• [JOB] Include in the output only the lines from the opening of the records through the line containing "if i < 3 and", each printed exactly; pictures are omitted.
##### THE DATA #####
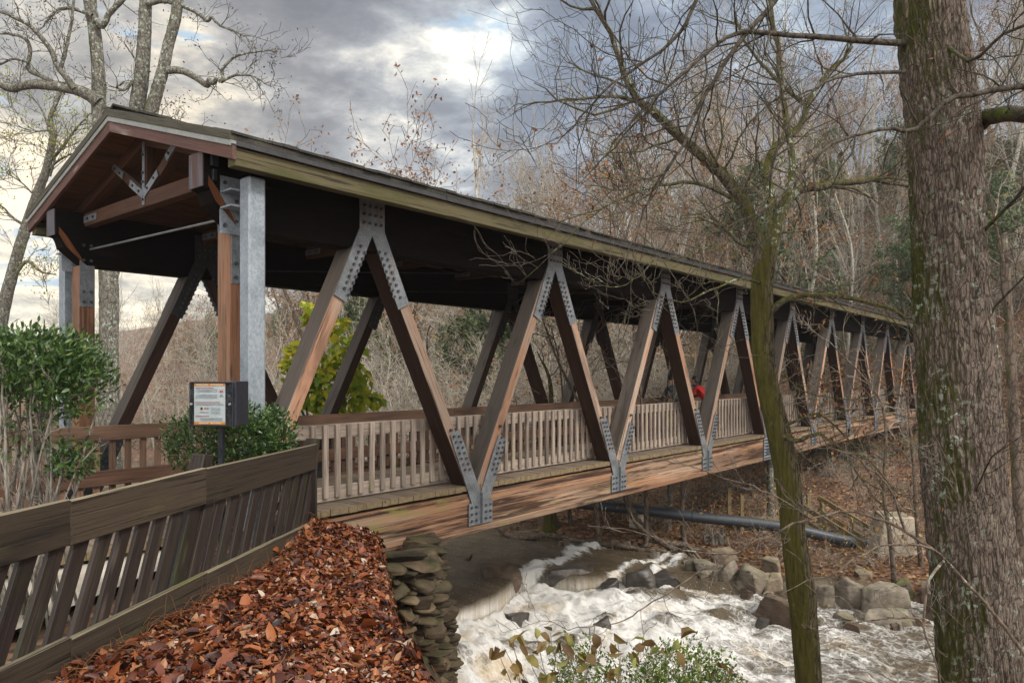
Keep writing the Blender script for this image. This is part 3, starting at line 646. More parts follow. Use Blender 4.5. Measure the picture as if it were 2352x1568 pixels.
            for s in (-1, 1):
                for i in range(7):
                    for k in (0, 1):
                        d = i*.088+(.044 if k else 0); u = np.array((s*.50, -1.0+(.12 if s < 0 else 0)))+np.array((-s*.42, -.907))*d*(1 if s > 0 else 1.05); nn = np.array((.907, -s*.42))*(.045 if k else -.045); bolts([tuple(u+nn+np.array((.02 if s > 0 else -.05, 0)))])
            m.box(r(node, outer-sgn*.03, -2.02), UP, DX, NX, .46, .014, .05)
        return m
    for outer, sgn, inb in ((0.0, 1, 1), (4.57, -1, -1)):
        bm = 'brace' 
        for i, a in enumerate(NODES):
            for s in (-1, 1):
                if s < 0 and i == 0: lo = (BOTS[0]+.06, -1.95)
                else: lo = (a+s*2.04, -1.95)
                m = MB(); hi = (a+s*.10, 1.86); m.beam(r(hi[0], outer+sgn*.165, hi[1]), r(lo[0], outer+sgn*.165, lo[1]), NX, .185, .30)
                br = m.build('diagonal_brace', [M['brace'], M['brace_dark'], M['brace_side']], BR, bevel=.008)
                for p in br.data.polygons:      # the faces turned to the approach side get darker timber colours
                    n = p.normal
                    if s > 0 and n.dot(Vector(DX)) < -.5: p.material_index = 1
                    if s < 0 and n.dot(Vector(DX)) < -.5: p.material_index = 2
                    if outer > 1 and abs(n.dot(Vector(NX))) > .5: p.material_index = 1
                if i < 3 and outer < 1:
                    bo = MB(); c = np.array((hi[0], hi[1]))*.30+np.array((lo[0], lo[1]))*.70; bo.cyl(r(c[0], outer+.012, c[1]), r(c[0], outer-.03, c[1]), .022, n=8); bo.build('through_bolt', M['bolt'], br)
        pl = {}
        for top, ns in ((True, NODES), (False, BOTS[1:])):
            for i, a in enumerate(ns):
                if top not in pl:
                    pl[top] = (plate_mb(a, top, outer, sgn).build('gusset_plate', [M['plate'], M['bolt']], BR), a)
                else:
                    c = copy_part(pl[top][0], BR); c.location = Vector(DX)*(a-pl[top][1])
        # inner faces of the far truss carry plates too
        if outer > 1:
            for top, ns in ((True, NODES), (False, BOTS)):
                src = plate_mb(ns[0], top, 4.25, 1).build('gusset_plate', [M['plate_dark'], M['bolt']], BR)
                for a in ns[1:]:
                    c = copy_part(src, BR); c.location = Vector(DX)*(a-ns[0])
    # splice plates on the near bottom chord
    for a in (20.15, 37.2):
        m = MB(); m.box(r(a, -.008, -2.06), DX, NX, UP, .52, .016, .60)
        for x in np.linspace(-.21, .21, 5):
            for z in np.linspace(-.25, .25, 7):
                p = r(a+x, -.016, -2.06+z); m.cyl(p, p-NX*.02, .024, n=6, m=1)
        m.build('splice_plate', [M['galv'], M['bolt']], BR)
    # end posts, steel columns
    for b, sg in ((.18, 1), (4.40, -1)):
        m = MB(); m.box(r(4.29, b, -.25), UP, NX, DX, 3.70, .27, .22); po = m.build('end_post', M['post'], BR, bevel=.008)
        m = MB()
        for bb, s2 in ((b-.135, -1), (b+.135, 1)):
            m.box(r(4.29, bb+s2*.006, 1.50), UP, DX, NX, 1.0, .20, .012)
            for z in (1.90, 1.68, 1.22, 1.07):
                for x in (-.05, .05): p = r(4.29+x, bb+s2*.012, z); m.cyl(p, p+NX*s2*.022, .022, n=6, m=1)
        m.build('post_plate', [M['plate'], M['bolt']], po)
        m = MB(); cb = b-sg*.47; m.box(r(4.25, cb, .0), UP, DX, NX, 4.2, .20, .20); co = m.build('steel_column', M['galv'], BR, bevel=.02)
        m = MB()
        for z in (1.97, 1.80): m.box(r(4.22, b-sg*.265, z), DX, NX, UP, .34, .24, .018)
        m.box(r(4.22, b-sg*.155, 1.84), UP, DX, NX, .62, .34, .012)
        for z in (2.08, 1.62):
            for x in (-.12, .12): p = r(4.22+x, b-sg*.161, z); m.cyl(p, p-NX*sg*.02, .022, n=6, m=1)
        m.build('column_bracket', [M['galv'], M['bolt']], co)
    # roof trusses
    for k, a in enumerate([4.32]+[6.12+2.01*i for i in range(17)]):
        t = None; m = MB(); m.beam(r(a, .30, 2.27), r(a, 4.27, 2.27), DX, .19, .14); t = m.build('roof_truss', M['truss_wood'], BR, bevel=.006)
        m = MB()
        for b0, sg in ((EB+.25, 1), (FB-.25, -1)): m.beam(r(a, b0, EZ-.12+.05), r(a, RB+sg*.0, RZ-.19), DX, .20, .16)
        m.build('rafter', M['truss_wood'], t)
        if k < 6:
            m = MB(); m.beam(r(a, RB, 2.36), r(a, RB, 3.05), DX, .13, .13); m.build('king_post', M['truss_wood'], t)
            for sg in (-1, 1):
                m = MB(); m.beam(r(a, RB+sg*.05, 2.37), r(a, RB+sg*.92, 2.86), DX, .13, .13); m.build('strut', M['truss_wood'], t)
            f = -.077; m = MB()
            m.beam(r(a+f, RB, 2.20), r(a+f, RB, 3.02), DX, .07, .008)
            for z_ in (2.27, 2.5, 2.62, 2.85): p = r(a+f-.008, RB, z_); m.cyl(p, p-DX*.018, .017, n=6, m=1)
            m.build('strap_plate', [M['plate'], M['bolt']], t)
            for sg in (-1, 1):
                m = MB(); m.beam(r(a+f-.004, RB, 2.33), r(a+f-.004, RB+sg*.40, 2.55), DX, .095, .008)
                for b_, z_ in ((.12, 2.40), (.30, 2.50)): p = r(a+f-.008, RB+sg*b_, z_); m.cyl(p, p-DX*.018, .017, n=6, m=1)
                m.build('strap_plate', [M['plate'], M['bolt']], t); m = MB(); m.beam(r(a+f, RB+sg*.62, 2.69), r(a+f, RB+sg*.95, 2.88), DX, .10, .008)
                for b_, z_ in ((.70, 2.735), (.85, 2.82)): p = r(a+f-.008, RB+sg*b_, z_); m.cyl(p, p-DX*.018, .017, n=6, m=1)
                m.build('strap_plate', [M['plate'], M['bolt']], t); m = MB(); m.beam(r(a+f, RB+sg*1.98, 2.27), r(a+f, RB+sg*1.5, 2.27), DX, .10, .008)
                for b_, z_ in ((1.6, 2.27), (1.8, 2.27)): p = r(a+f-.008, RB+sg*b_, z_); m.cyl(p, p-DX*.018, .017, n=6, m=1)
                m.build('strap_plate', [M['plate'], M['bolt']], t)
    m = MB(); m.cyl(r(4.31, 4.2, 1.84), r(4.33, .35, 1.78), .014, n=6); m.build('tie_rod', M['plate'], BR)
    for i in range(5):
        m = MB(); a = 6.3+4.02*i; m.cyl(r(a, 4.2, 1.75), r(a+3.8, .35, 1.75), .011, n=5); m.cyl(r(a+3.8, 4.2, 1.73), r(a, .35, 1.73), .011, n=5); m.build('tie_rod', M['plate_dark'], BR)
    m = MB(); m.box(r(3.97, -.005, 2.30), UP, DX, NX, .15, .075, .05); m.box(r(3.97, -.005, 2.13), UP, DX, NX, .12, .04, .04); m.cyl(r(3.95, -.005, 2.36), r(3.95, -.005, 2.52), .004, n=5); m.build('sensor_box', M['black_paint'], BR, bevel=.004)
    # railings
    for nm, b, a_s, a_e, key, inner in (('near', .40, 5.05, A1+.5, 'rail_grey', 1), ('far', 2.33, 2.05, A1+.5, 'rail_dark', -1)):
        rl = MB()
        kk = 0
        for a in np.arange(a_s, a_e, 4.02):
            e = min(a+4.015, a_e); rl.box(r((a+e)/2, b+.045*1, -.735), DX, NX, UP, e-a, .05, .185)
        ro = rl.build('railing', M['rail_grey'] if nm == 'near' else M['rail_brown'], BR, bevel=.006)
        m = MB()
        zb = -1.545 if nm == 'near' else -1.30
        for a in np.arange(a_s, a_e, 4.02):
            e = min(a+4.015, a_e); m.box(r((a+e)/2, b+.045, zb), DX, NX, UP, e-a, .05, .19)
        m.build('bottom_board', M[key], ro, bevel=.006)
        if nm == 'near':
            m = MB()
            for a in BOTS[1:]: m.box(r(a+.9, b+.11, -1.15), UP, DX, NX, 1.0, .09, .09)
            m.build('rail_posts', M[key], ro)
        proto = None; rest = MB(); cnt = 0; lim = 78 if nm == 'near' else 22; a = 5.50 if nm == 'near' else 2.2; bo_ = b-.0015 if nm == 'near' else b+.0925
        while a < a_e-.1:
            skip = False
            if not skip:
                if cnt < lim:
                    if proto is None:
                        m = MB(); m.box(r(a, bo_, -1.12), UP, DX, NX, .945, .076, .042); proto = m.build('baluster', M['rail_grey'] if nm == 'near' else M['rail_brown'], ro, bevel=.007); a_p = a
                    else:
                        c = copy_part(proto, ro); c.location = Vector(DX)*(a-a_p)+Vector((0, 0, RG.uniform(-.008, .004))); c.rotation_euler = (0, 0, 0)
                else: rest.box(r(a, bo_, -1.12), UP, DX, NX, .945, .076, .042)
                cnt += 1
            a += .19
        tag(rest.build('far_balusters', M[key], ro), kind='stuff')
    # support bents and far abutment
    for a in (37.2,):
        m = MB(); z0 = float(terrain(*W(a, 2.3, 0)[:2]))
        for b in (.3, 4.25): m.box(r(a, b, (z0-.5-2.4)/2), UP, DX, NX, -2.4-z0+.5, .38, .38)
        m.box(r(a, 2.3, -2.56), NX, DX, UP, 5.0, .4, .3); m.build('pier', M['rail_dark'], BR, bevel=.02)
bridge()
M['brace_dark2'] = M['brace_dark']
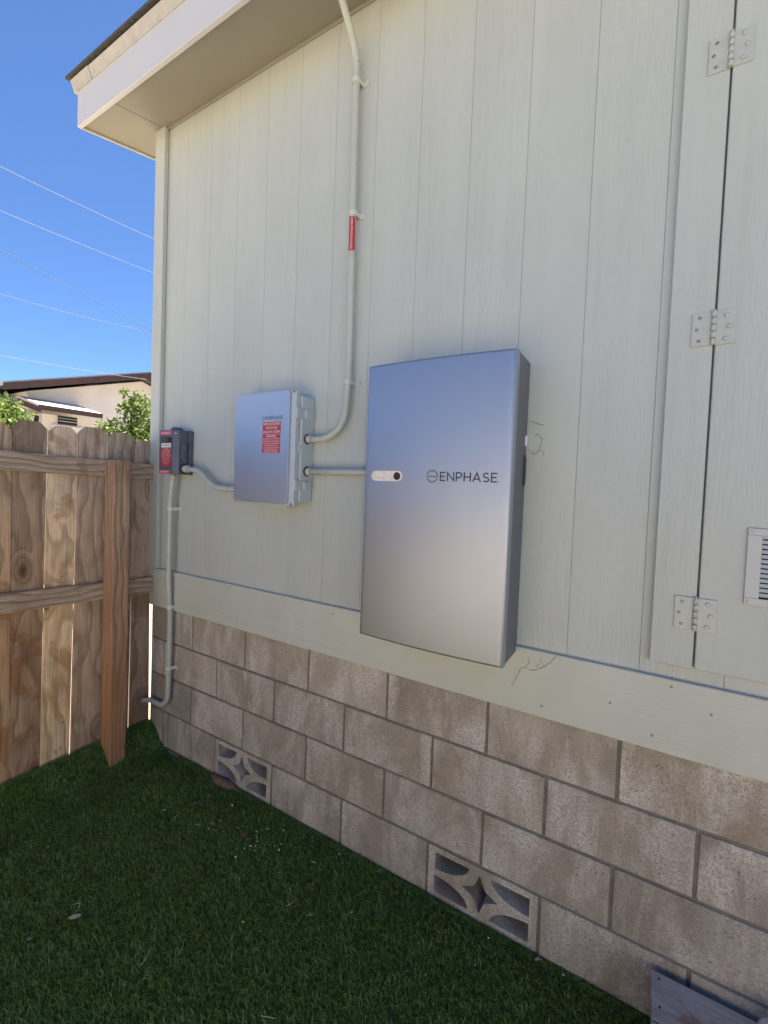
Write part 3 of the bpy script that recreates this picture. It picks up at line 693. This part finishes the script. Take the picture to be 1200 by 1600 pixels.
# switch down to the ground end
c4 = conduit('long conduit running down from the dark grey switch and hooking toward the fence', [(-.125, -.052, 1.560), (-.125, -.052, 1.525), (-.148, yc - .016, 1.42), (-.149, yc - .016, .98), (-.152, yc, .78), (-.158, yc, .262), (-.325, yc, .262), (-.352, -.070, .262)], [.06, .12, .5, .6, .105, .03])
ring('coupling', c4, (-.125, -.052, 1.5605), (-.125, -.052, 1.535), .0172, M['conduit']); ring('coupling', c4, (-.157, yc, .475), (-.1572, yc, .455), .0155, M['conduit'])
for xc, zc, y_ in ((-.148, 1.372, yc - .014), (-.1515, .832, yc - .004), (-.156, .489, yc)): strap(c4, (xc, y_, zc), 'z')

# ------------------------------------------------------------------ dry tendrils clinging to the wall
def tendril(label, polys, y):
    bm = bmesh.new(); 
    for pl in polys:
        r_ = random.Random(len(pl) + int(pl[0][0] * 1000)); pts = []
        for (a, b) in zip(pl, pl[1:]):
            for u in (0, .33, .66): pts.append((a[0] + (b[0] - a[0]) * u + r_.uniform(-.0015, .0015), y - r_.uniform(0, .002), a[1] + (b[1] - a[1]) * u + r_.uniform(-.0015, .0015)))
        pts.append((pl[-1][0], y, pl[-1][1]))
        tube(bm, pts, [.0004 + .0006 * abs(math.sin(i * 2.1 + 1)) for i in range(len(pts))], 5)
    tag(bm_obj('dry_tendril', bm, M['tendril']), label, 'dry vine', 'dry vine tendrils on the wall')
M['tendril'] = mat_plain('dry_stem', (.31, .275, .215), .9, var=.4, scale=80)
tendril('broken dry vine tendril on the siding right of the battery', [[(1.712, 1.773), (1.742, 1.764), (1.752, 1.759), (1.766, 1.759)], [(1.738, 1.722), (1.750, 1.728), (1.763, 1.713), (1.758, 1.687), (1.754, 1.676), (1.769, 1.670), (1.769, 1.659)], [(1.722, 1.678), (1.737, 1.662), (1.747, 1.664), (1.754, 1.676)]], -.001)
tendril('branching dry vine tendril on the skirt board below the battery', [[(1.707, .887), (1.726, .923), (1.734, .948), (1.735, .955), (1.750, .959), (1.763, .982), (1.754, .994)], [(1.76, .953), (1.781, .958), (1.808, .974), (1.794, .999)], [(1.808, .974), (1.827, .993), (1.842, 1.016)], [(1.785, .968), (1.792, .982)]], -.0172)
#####
• [COMPLETE RESPONSE]
Keep writing the Blender script for this image. This is part 3, starting at line 646. More parts follow. Use Blender 4.5. Measure the picture as if it were 2352x1568 pixels.
            for s in (-1, 1):
                for i in range(7):
                    for k in (0, 1):
                        d = i*.088+(.044 if k else 0); u = np.array((s*.50, -1.0+(.12 if s < 0 else 0)))+np.array((-s*.42, -.907))*d*(1 if s > 0 else 1.05); nn = np.array((.907, -s*.42))*(.045 if k else -.045); bolts([tuple(u+nn+np.array((.02 if s > 0 else -.05, 0)))])
            m.box(r(node, outer-sgn*.03, -2.02), UP, DX, NX, .46, .014, .05)
        return m
    for outer, sgn, inb in ((0.0, 1, 1), (4.57, -1, -1)):
        bm = 'brace' 
        for i, a in enumerate(NODES):
            for s in (-1, 1):
                if s < 0 and i == 0: lo = (BOTS[0]+.06, -1.95)
                else: lo = (a+s*2.04, -1.95)
                m = MB(); hi = (a+s*.10, 1.86); m.beam(r(hi[0], outer+sgn*.165, hi[1]), r(lo[0], outer+sgn*.165, lo[1]), NX, .185, .30)
                br = m.build('diagonal_brace', [M['brace'], M['brace_dark'], M['brace_side']], BR, bevel=.008)
                for p in br.data.polygons:      # the faces turned to the approach side get darker timber colours
                    n = p.normal
                    if s > 0 and n.dot(Vector(DX)) < -.5: p.material_index = 1
                    if s < 0 and n.dot(Vector(DX)) < -.5: p.material_index = 2
                    if outer > 1 and abs(n.dot(Vector(NX))) > .5: p.material_index = 1
                if i < 3 and outer < 1:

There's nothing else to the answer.